O TJMG adotou a conciliação nos Centros Judiciários de Solução de Conflitos e Cidadania (Cejus), que englobam as antigas “Centrais de Conciliação” e os “Juizados de Conciliação” (trata-se da conciliação relacionada à Justiça comum) e nos Juizados Especiais.

Somente na última Semana Nacional da Conciliação, ocorrida de 23 a 27 de novembro de 2015, o TJMG realizou 16.550 audiências e atendeu cerca de 40 mil pessoas. O total do valor dos acordos cíveis homologados chegou a R$ 91 milhões.

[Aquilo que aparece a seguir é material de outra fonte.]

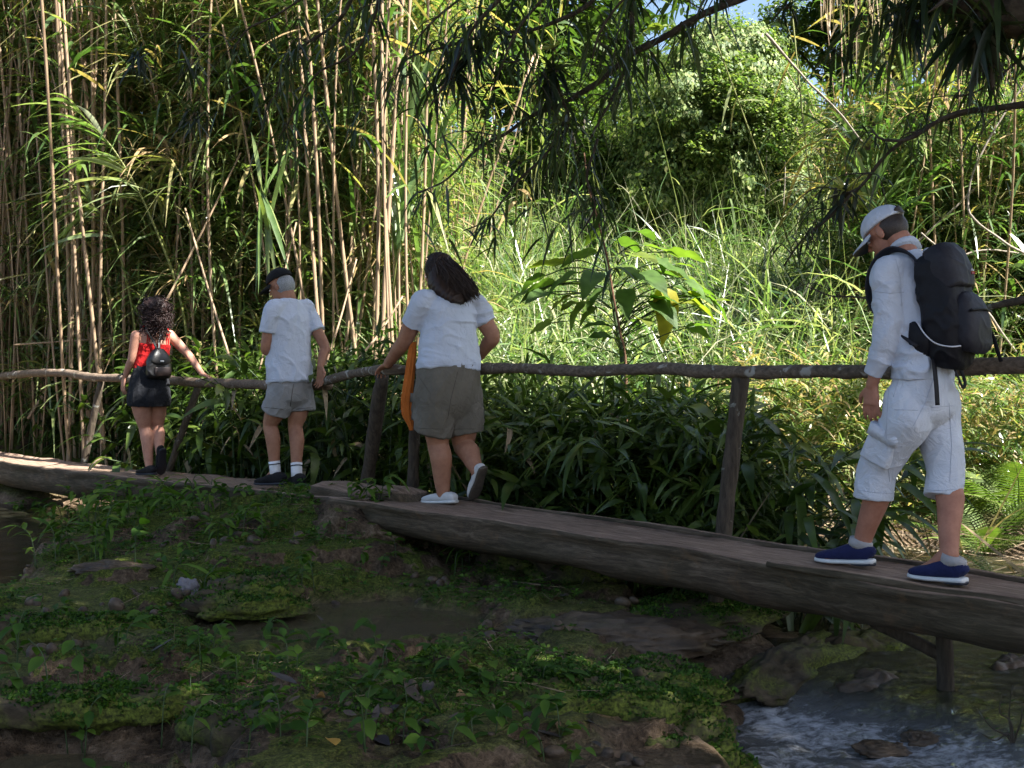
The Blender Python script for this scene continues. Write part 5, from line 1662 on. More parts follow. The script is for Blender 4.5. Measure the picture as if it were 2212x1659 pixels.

O juiz Carlos Donizetti Ferreira da Silva, juiz auxiliar da 3ª vice-presidência do Tribunal, destacou que a enorme quantidade de processos tramitando na justiça atualmente e, ainda, a crescente judicialização das relações humanas firmaram a conciliação como uma forma mais barata, rápida, justa e autônoma de se resolver conflitos de interesse. “O incentivo à utilização do método de conciliação, além de contribuir para a diminuição do número de processos, torna a resolução do conflito mais sólida e duradoura, já que são as próprias partes que colaboraram para alcançar aquele acordo”, observou Carlos Donizetti.

Segundo o magistrado, as partes costumam sair mais satisfeitas com a resolução de seus conflitos, gerando soluções duradouras. “Ao fim das sessões de conciliação e mediação, é aplicado um formulário de avaliação da satisfação do usuário, no qual as partes têm manifestado altos índices de satisfação por participarem de processos de conciliação. Em primeiro lugar, porque são ouvidas e se sentem acolhidas e, em segundo, porque elas estão escolhendo o que será o melhor para ambas”.

O juiz avaliou ainda que o incentivo à utilização da conciliação e mediação tende a gerar uma atitude de maior autonomia nas partes, uma vez que elas percebem que são capazes de resolver seus próprios conflitos de forma pacífica. “Para se ter uma ideia dos produtivos resultados, nas conciliações pré-processuais realizadas no Centro Judiciário de Belo Horizonte em 2015, foi obtido o índice de 79% de acordo” afirma.